[Task description] Strip the pictures and reproduce the rest of the listing exactly.

[Collected material]
******

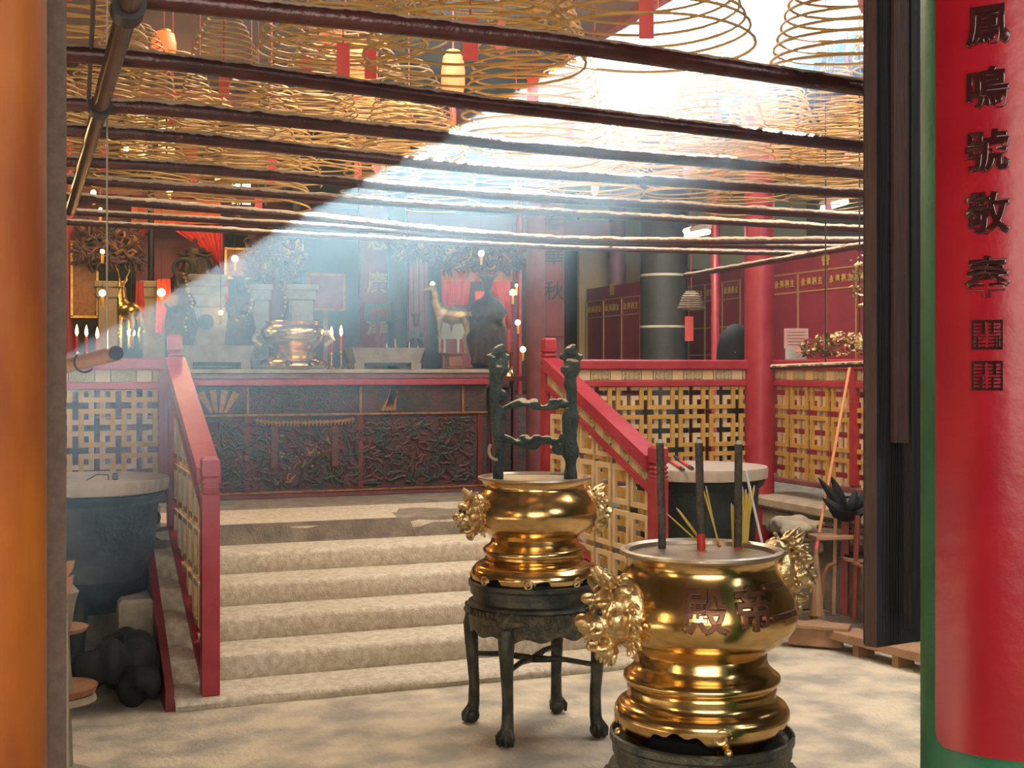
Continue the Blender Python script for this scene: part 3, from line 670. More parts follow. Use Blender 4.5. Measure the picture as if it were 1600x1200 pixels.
def stand(root, Rt, zt, foot, rot, legs=True):
    """root local origin on floor; Rt table radius; zt top height"""
    obj('stand_top', MB().lathe([(Rt * .80, zt - .05), (Rt * .97, zt - .052), (Rt * .975, zt - .02), (Rt, zt - .012), (Rt, zt + .008), (Rt * .97, zt + .012), (Rt * .93, zt - .006), (0, zt - .006)], 64), 'stand', root)
    obj('stand_band', MB().lathe([(Rt * .92, zt - .05), (Rt * .93, zt - .085), (Rt * 1.0, zt - .095), (Rt * 1.02, zt - .108), (Rt * .98, zt - .118)], 64), 'stand', root)
    n = 96; vs = []; fs = []
    for i, (rr, zz) in enumerate(((Rt * .98, zt - .115), (Rt * 1.0, zt - .15), (Rt * .985, zt - .20), (Rt * .97, zt - .235), (Rt * .94, zt - .235), (Rt * .95, zt - .115))):
        for k in range(n):
            a = 2 * PI * k / n; lob = abs(math.sin(2 * (a - rot)))          # deep at legs, arched between
            dz = -.018 * (1 - lob) * (1 if i in (2, 3, 4) else 0) + (.012 * math.cos(12 * a) if i in (3, 4) else 0)
            vs.append((rr * math.cos(a), rr * math.sin(a), zz + dz))
    for i in range(6):
        j = (i + 1) % 6
        for k in range(n): l = (k + 1) % n; fs.append((i * n + k, i * n + l, j * n + l, j * n + k))
    obj('apron', MB().add(vs, fs), 'apron', root)
    bd_ = MB()
    for k in range(72): a = 2 * PI * k / 72; bd_.tube([(Rt * 1.0 * math.cos(a), Rt * 1.0 * math.sin(a), zt - .118), (Rt * 1.01 * math.cos(a + .03), Rt * 1.01 * math.sin(a + .03), zt - .15)], [.007, .004], 5)
    tag(obj('beading', bd_, 'apron', root), kind='stuff')
    fr = []
    for q in range(4):
        a = rot + q * PI / 2; ca, sa = math.cos(a), math.sin(a); fx, fy = foot[q] if foot else (Rt * 1.02 * ca, Rt * 1.02 * sa)
        fa = math.atan2(fy, fx); fr_ = math.hypot(fx, fy)
        msk = MB(); msk.ball((0, 0, 0), (.045, .04, .045)); msk.ball((0, -.03, -.01), (.028, .028, .024))
        for s in (-1, 1): msk.ball((s * .022, -.03, .022), .014); msk.tube([(s * .02, -.01, .03), (s * .045, -.005, .05)], [.014, .008], 6); msk.tube([(s * .03, 0, -.005), (s * .09, .005, .0), (s * .12, .01, -.02)], [.022, .018, .006], 6)
        o = link('leg_mask', remeshed('leg_mask', msk, .008, 1), 'apron', root, ((Rt * 1.0) * math.cos(fa), (Rt * 1.0) * math.sin(fa), zt - .155), (0, 0, fa + PI / 2))
        if legs:
            pr = [(.97, zt - .17, .040), (1.02, zt - .24, .042), (1.015, zt - .32, .036), (.99, zt - .45, .030), (.97, .22, .028), (.975, .11, .030), (1.0, .07, .034)]
            m_ = MB().tube([(math.cos(fa) * fr_ * k, math.sin(fa) * fr_ * k, z) for k, z, r in pr], [r for k, z, r in pr], 12)
            lg_ = obj('leg', m_, 'stand', root)
            ft = MB().ball((fr_ * 1.01 * math.cos(fa), fr_ * 1.01 * math.sin(fa), .042), (.042, .042, .042), 12, 8)
            for w_ in range(4): b_ = fa + (w_ - 1.5) * .7; ft.tube([(fr_ * math.cos(fa) + .02 * math.cos(b_), fr_ * math.sin(fa) + .02 * math.sin(b_), .085), (fr_ * math.cos(fa) + .046 * math.cos(b_), fr_ * math.sin(fa) + .046 * math.sin(b_), .05), (fr_ * math.cos(fa) + .046 * math.cos(b_), fr_ * math.sin(fa) + .046 * math.sin(b_), .012)], [.012, .013, .008], 6)
            obj('foot', ft, 'stand', root)
            fr.append(Vector((fr_ * .97 * math.cos(fa), fr_ * .97 * math.sin(fa), .36)))
    if legs:
        for i, j in ((0, 2), (1, 3)): 
            a_, b_ = fr[i], fr[j]; mid = (a_ + b_) / 2; mid.z -= .0
            obj('stretcher', MB().tube([a_, (a_ + mid) / 2 + Vector((0, 0, .012)), mid, (b_ + mid) / 2 + Vector((0, 0, .012)), b_], [.013, .014, .02, .014, .013], 8), 'stand', root)
def skirt(root, prof, wave, nscroll, phase, Rs, zs):
    n = 144; vs = []; fs = []
    m = len(prof)
    zl_ = prof[-1][1]; fine = []
    for (r0, z0), (r1_, z1_) in zip(prof, prof[1:]):
        for q in range(3): fine.append((r0 + (r1_ - r0) * q / 3, z0 + (z1_ - z0) * q / 3))
    fine.append(prof[-1]); prof = fine; m = len(prof)
    def rz_(z):
        for (r0, z0), (r1_, z1_) in zip(prof, prof[1:]):
            if z1_ <= z <= z0: return r0 + (r1_ - r0) * (z0 - z) / max(1e-6, z0 - z1_)
        return prof[-1][0]
    for i, (r, z) in enumerate(prof):
        for k in range(n):
            a = 2 * PI * k / n; zc_ = zl_ + max(0, wave(a)); zz = max(z, zc_ - (i / m) * 1e-4); rr = rz_(zz) if zz > z else r
            vs.append((rr * math.cos(a), rr * math.sin(a), zz))
    for i in range(m - 1):
        for k in range(n): l = (k + 1) % n; fs.append((i * n + k, i * n + l, (i + 1) * n + l, (i + 1) * n + k))
    obj('skirt', MB().add(vs, fs), 'brass', root)
    for q in range(nscroll):
        a0 = phase + 2 * PI * q / nscroll; pts = []
        for s in range(22): b = s * .42; rr = .030 * (1 - s / 26) ; pts.append((b, rr))
        P = []
        for b, rr in pts: P.append((Rs * math.cos(a0 + rr * math.cos(b) / Rs * 1.0), Rs * math.sin(a0 + rr * math.cos(b) / Rs), zs + rr * math.sin(b)))
        obj('scroll', MB().tube(P, .0055, 6), 'brassrelief', root)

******

[Output for this exercise]
Continue the Blender Python script for this scene: part 3, from line 670. More parts follow. Use Blender 4.5. Measure the picture as if it were 1600x1200 pixels.
def stand(root, Rt, zt, foot, rot, legs=True):
    """root local origin on floor; Rt table radius; zt top height"""
    obj('stand_top', MB().lathe([(Rt * .80, zt - .05), (Rt * .97, zt - .052), (Rt * .975, zt - .02), (Rt, zt - .012), (Rt, zt + .008), (Rt * .97, zt + .012), (Rt * .93, zt - .006), (0, zt - .006)], 64), 'stand', root)
    obj('stand_band', MB().lathe([(Rt * .92, zt - .05), (Rt * .93, zt - .085), (Rt * 1.0, zt - .095), (Rt * 1.02, zt - .108), (Rt * .98, zt - .118)], 64), 'stand', root)
    n = 96; vs = []; fs = []
    for i, (rr, zz) in enumerate(((Rt * .98, zt - .115), (Rt * 1.0, zt - .15), (Rt * .985, zt - .20), (Rt * .97, zt - .235), (Rt * .94, zt - .235), (Rt * .95, zt - .115))):
        for k in range(n):
            a = 2 * PI * k / n; lob = abs(math.sin(2 * (a - rot)))          # deep at legs, arched between
            dz = -.018 * (1 - lob) * (1 if i in (2, 3, 4) else 0) + (.012 * math.cos(12 * a) if i in (3, 4) else 0)
            vs.append((rr * math.cos(a), rr * math.sin(a), zz + dz))
    for i in range(6):
        j = (i + 1) % 6
        for k in range(n): l = (k + 1) % n; fs.append((i * n + k, i * n + l, j * n + l, j * n + k))
    obj('apron', MB().add(vs, fs), 'apron', root)
    bd_ = MB()
    for k in range(72): a = 2 * PI * k / 72; bd_.tube([(Rt * 1.0 * math.cos(a), Rt * 1.0 * math.sin(a), zt - .118), (Rt * 1.01 * math.cos(a + .03), Rt * 1.01 * math.sin(a + .03), zt - .15)], [.007, .004], 5)
    tag(obj('beading', bd_, 'apron', root), kind='stuff')
    fr = []
    for q in range(4):
        a = rot + q * PI / 2; ca, sa = math.cos(a), math.sin(a); fx, fy = foot[q] if foot else (Rt * 1.02 * ca, Rt * 1.02 * sa)
        fa = math.atan2(fy, fx); fr_ = math.hypot(fx, fy)
        msk = MB(); msk.ball((0, 0, 0), (.045, .04, .045)); msk.ball((0, -.03, -.01), (.028, .028, .024))
        for s in (-1, 1): msk.ball((s * .022, -.03, .022), .014); msk.tube([(s * .02, -.01, .03), (s * .045, -.005, .05)], [.014, .008], 6); msk.tube([(s * .03, 0, -.005), (s * .09, .005, .0), (s * .12, .01, -.02)], [.022, .018, .006], 6)
        o = link('leg_mask', remeshed('leg_mask', msk, .008, 1), 'apron', root, ((Rt * 1.0) * math.cos(fa), (Rt * 1.0) * math.sin(fa), zt - .155), (0, 0, fa + PI / 2))
        if legs:
            pr = [(.97, zt - .17, .040), (1.02, zt - .24, .042), (1.015, zt - .32, .036), (.99, zt - .45, .030), (.97, .22, .028), (.975, .11, .030), (1.0, .07, .034)]
            m_ = MB().tube([(math.cos(fa) * fr_ * k, math.sin(fa) * fr_ * k, z) for k, z, r in pr], [r for k, z, r in pr], 12)
            lg_ = obj('leg', m_, 'stand', root)
            ft = MB().ball((fr_ * 1.01 * math.cos(fa), fr_ * 1.01 * math.sin(fa), .042), (.042, .042, .042), 12, 8)
            for w_ in range(4): b_ = fa + (w_ - 1.5) * .7; ft.tube([(fr_ * math.cos(fa) + .02 * math.cos(b_), fr_ * math.sin(fa) + .02 * math.sin(b_), .085), (fr_ * math.cos(fa) + .046 * math.cos(b_), fr_ * math.sin(fa) + .046 * math.sin(b_), .05), (fr_ * math.cos(fa) + .046 * math.cos(b_), fr_ * math.sin(fa) + .046 * math.sin(b_), .012)], [.012, .013, .008], 6)
            obj('foot', ft, 'stand', root)
            fr.append(Vector((fr_ * .97 * math.cos(fa), fr_ * .97 * math.sin(fa), .36)))
    if legs:
        for i, j in ((0, 2), (1, 3)): 
            a_, b_ = fr[i], fr[j]; mid = (a_ + b_) / 2; mid.z -= .0
            obj('stretcher', MB().tube([a_, (a_ + mid) / 2 + Vector((0, 0, .012)), mid, (b_ + mid) / 2 + Vector((0, 0, .012)), b_], [.013, .014, .02, .014, .013], 8), 'stand', root)
def skirt(root, prof, wave, nscroll, phase, Rs, zs):
    n = 144; vs = []; fs = []
    m = len(prof)
    zl_ = prof[-1][1]; fine = []
    for (r0, z0), (r1_, z1_) in zip(prof, prof[1:]):
        for q in range(3): fine.append((r0 + (r1_ - r0) * q / 3, z0 + (z1_ - z0) * q / 3))
    fine.append(prof[-1]); prof = fine; m = len(prof)
    def rz_(z):
        for (r0, z0), (r1_, z1_) in zip(prof, prof[1:]):
            if z1_ <= z <= z0: return r0 + (r1_ - r0) * (z0 - z) / max(1e-6, z0 - z1_)
        return prof[-1][0]
    for i, (r, z) in enumerate(prof):
        for k in range(n):
            a = 2 * PI * k / n; zc_ = zl_ + max(0, wave(a)); zz = max(z, zc_ - (i / m) * 1e-4); rr = rz_(zz) if zz > z else r
            vs.append((rr * math.cos(a), rr * math.sin(a), zz))
    for i in range(m - 1):
        for k in range(n): l = (k + 1) % n; fs.append((i * n + k, i * n + l, (i + 1) * n + l, (i + 1) * n + k))
    obj('skirt', MB().add(vs, fs), 'brass', root)
    for q in range(nscroll):
        a0 = phase + 2 * PI * q / nscroll; pts = []
        for s in range(22): b = s * .42; rr = .030 * (1 - s / 26) ; pts.append((b, rr))
        P = []
        for b, rr in pts: P.append((Rs * math.cos(a0 + rr * math.cos(b) / Rs * 1.0), Rs * math.sin(a0 + rr * math.cos(b) / Rs), zs + rr * math.sin(b)))
        obj('scroll', MB().tube(P, .0055, 6), 'brassrelief', root)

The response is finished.